Indian River County Files Another Lawsuit Against Virgin Trains USA

Virgin Trains USA, formerly known as Brightline, has been gearing up for months to construct a $2.1 billion passenger train route between Orlando-to-West Palm Beach. It has already faced opposition due to safety concerns associated with high-speed rail lines, and is now facing another hurdle as the time for construction to begin comes closer: a new lawsuit filed by Indian River County on Jan. 16.

Indian River County has spent approximately $235 thousand each year to maintain railroad crossings since a 2011 agreement with the Florida East Coast Railway. Now, Virgin Trains USA and Florida East Coast executives expect Indian River taxpayers to pay for the new railroad’s installation and maintenance, despite the fact that the county does not have an agreement with Virgin Trains USA. The new lawsuit filed by Indian River alleges that Virgin Trains USA should not be considered a third-party beneficiary of the prior agreement, making the county not responsible for fees associated with the new railroad.

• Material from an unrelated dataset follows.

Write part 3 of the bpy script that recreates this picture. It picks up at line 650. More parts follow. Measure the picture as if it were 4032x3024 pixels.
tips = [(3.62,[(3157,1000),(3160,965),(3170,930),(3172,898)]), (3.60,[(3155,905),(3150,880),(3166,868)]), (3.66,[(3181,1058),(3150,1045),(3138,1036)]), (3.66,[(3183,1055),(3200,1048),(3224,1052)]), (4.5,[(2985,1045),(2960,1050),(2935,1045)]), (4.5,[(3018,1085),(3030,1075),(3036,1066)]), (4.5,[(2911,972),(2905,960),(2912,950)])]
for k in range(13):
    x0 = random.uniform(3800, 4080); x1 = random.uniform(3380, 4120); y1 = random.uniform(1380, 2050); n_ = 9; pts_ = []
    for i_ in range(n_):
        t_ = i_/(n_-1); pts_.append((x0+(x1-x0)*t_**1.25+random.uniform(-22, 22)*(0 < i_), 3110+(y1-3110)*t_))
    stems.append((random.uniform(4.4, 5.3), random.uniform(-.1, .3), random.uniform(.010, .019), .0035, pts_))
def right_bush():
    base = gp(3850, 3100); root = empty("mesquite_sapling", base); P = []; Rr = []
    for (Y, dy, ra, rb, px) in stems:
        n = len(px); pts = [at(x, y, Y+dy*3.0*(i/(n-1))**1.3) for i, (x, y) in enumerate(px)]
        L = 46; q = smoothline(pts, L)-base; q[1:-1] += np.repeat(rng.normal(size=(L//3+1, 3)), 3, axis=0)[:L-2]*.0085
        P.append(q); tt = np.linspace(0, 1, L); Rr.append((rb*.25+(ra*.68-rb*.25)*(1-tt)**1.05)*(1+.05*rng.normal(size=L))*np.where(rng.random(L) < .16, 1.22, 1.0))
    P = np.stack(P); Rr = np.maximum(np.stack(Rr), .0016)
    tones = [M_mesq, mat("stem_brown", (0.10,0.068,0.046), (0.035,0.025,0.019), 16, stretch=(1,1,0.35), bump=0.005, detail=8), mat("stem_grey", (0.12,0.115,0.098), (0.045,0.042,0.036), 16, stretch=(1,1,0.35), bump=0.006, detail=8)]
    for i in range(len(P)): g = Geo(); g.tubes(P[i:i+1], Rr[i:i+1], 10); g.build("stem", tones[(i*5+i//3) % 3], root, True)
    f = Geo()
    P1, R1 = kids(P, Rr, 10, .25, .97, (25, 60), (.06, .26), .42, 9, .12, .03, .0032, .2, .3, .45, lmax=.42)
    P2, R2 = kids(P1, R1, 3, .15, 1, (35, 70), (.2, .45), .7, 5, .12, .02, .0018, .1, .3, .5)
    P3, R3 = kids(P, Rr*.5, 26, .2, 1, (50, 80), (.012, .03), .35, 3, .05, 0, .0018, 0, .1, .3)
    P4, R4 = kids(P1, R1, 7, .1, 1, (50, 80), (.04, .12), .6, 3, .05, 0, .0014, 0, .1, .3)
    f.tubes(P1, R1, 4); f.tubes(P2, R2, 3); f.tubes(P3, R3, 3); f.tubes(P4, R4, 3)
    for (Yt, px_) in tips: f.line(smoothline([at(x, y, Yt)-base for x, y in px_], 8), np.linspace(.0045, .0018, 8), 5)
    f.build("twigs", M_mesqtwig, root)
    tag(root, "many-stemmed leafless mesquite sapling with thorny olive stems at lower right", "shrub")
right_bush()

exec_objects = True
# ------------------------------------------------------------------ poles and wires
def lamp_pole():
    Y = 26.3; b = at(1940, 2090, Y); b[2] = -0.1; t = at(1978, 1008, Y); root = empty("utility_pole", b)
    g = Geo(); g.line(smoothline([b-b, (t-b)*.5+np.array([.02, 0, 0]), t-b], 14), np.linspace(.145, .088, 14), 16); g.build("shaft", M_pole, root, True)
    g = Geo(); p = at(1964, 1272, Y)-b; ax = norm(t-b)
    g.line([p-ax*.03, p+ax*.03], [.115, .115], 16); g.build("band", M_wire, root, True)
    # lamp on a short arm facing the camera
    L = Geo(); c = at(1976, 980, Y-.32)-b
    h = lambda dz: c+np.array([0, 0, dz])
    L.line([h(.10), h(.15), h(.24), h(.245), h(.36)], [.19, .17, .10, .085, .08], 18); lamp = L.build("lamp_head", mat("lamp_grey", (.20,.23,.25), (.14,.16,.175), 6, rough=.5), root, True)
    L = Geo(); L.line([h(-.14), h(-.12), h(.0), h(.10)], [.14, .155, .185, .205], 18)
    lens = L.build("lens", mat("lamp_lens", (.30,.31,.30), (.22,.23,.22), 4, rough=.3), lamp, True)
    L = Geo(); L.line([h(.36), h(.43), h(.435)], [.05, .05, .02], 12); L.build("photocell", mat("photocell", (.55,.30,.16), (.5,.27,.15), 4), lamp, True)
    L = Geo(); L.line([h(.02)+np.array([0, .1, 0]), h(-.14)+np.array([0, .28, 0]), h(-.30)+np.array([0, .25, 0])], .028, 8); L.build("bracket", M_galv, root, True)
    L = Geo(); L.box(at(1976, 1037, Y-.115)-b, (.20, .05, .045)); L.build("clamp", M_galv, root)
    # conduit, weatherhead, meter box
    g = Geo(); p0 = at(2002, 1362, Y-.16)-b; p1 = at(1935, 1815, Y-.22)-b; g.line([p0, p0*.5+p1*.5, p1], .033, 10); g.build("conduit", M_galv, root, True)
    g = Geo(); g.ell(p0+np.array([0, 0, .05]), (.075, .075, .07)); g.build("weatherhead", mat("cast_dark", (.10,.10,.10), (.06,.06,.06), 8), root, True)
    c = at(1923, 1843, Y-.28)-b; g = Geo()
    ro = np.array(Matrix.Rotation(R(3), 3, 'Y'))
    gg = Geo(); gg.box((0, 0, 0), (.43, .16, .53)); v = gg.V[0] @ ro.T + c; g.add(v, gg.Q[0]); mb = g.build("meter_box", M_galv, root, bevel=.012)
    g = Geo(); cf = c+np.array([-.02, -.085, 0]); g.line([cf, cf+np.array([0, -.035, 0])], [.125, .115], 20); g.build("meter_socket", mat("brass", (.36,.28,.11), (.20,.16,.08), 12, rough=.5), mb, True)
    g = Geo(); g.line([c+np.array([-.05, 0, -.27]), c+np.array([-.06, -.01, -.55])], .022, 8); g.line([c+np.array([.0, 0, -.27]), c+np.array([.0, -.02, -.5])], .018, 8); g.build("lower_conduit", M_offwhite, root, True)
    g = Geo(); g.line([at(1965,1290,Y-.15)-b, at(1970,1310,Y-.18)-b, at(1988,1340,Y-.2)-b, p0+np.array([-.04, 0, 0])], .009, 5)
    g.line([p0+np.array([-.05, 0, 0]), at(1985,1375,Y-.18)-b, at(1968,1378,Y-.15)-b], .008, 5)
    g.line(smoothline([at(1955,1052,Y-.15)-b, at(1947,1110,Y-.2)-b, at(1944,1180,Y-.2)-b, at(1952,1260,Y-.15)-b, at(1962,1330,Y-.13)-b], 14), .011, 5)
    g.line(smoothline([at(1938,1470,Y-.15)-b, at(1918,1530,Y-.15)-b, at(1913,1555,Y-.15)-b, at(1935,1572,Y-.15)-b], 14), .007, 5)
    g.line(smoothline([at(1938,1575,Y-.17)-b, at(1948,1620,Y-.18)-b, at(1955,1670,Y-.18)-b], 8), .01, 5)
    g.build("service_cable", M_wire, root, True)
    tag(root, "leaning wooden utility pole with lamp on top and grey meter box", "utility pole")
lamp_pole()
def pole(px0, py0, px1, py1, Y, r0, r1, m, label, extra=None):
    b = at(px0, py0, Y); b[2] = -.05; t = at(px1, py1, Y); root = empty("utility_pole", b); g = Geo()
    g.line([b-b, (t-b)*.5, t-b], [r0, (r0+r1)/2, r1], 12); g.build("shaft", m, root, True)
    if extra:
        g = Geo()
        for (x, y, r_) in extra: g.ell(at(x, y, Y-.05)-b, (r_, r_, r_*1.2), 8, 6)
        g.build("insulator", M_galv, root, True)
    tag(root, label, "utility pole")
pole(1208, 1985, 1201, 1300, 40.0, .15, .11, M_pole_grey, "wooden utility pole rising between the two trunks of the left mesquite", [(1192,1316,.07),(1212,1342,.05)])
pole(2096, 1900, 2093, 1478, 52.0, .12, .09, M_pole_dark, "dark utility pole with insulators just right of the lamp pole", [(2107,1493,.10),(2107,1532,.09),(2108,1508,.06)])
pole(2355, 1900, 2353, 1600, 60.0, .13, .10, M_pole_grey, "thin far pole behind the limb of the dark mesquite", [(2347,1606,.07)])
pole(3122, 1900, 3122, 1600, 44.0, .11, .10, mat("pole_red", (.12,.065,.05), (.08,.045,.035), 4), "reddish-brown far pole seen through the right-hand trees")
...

The lawsuit involves 21 rail crossings along a rail line that will run 32 trains each day.  

On Jan. 14, two days prior to filing this newest lawsuit, Indian River County filed an appeal for a previously dismissed lawsuit. In the former lawsuit, the county said that the Department of Transportation did not properly allocate $1.15 billion of tax-free bonds to the railroad project. They also asserted that the public health, environmental impact, and safety reviews had been incomplete and faulty.  This lawsuit was dismissed by a federal court judge on Dec. 24, 2018, prompting the appeal.

Ultimately, Virgin USA executives hope to see the new rail line functional and ready for passengers in 2021. Before this can happen, however, they will have to come to an agreement that determines where the money that funds it comes from. In the meantime, it will be interesting to see how this lawsuit unfolds as time goes on.